Wood’s indomitable flack, Ed Lewi, hinted that the flurry of UFO sightings in the area could probably be attributed to the reflections of the searchlights’ beams in the nighttime sky.
Other local attractions included Animal Land, Indian Village and Magic Forest.
“We all had our niches; everyone offered a different experience,” Jack Gillette, whose father, Arthur Gillette, opened Magic Forest in 1963 as “Christmas City USA, featuring a Santa’s Village,” told the Lake George Mirror.
Arthur Gillette had been in the entertainment business in one form or another since 1947, when he and his brother Jules began stocking county fairs with rides and midways. Tiring of life on the road, he opened an amusement park in Lake George in the late 1950s, on the site where the Holiday Inn now stands.
When the rent became too expensive, he began looking for another spot. In the meantime, he operated pop-up Santa’s Villages at Christmas time in places such as Latham Circle and opened Carson City, a cowboy-and-Indian-themed park, in the Catskills.
Gillette found a site for the business on 24 acres west of the Delaware and Hudson tracks, on what was, before the coming of the Northway, the busiest highway from New York to Montreal: Route Nine. Construction of “Christmas City USA, featuring a Santa’s Village,” began in 1962 and by the spring of the following year, it was ready to open. Gillette announced that it would be among the first businesses to open for the season and among the last to close, open on summer evenings and for extended hours from Thanksgiving to Christmas Eve.
It would feature daily circus shows, live reindeer, craft demonstrations and attractions such as Santa’s Hide-away, where Santa Claus supposedly recuperated between trips from the North Pole.
“My father didn’t want to bother with rides,” Jack Gillette said. “He hoped to attract enough people with the park’s other features.”
Reality, however, intervened, as it must, even or especially in a park devoted to Santa Claus. Apparently, Santa himself lacked sufficient appeal to support a theme park on his own, which may explain why the park’s name was soon changed to Magic Forest. It also came to incorporate Indian Village, a former Lake George attraction that opened in 1952 and closed after a 1958 fire.

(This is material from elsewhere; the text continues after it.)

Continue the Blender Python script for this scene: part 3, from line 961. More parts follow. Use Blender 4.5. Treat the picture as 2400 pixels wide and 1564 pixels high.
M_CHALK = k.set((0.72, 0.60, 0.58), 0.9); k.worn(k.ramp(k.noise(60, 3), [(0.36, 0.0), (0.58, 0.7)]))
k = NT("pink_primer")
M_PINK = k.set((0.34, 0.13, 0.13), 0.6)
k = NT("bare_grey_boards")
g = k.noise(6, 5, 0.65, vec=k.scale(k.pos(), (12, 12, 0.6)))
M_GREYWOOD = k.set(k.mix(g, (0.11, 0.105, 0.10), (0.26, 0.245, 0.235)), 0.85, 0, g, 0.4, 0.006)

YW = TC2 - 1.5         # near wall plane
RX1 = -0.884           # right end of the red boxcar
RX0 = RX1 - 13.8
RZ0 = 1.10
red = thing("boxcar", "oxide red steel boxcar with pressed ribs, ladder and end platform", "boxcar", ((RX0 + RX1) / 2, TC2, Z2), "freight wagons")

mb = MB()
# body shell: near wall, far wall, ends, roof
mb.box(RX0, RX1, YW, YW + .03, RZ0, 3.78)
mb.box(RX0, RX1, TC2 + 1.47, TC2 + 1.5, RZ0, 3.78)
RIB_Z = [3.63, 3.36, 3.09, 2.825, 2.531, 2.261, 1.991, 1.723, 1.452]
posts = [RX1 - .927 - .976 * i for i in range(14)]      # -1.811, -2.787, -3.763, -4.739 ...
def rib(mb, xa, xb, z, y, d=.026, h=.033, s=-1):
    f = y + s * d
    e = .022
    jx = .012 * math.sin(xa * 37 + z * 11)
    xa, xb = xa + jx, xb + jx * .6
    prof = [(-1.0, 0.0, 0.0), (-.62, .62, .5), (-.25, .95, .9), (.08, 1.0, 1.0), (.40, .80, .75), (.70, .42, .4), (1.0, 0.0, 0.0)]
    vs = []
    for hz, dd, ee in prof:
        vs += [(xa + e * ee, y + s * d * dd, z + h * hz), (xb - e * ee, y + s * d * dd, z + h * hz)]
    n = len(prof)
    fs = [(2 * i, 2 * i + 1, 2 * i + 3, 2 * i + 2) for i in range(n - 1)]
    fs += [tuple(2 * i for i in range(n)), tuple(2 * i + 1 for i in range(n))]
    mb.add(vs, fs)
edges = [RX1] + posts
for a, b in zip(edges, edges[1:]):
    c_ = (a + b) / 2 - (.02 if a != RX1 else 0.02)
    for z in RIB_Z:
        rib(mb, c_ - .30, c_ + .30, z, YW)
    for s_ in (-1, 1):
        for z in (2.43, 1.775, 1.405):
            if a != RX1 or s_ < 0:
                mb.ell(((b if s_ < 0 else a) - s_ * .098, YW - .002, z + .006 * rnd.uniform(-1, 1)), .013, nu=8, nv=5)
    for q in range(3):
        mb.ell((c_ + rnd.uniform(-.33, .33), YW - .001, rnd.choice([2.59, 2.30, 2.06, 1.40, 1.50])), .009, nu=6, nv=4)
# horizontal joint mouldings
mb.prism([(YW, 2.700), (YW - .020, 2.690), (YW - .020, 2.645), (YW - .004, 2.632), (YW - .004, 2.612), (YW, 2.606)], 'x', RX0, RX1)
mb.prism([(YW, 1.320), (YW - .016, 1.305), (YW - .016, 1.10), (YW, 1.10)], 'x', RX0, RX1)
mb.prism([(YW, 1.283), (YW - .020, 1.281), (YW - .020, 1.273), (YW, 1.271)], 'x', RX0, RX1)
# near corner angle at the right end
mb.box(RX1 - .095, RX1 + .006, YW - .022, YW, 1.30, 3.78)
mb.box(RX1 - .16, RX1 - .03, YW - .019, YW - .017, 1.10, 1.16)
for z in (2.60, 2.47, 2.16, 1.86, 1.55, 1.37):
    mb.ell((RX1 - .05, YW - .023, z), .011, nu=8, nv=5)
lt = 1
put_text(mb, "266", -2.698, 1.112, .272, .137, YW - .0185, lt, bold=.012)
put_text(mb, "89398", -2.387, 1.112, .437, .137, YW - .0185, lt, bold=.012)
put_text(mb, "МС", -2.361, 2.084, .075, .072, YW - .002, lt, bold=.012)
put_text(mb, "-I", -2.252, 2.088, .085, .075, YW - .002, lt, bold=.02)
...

Like the Frost family, which created the original Indian Village on Bloody Pond Road, the Gillettes invited Native Americans from western states to create an encampment that people could visit, watch ritual dances and ceremonies and listen to Native Americans discuss their history and lives.
In 1955, the Frosts opened a souvenir shop called the Indian Trading Post on Route Nine, and the Trading Post’s Teepee became a popular roadside attraction on its own. But according to Sam Frost, owners of attractions on Route 66 told him that the approaching interstate would divert most of his traffic, and he began looking for a shop in Lake George Village, which his son Doug now owns and operates.
The Northway reached Lake George in 1963, by-passing the roadside motels, gas stations, souvenir shops and theme parks.
Laura Rice, the curator at Adirondack Experience (formerly the Adirondack Museum) told the Lake George Mirror recently, “roadside attractions are now recognized as integral to the development of the Adirondack Park as a resort area in the 1950s.”
Museums, she said, “may have been slow to recognize the significance of these pieces of popular culture. Museums are often a generation behind. But we now have enough distance to place theme parks and the other attractions in the proper perspective.”
The theme parks have a prominent place in this summer’s exhibition at the Bolton Museum, “Welcome to Lake George: Vacation Paradise of the 1950s and 60s.” which documents the transformation of Lake George’s tourism economy after World War II through colorful displays. Located at 4924 Lakeshore Drive, with an entrance in Rogers Park, the museum is open 7 days a week, 10 am to 4 pm.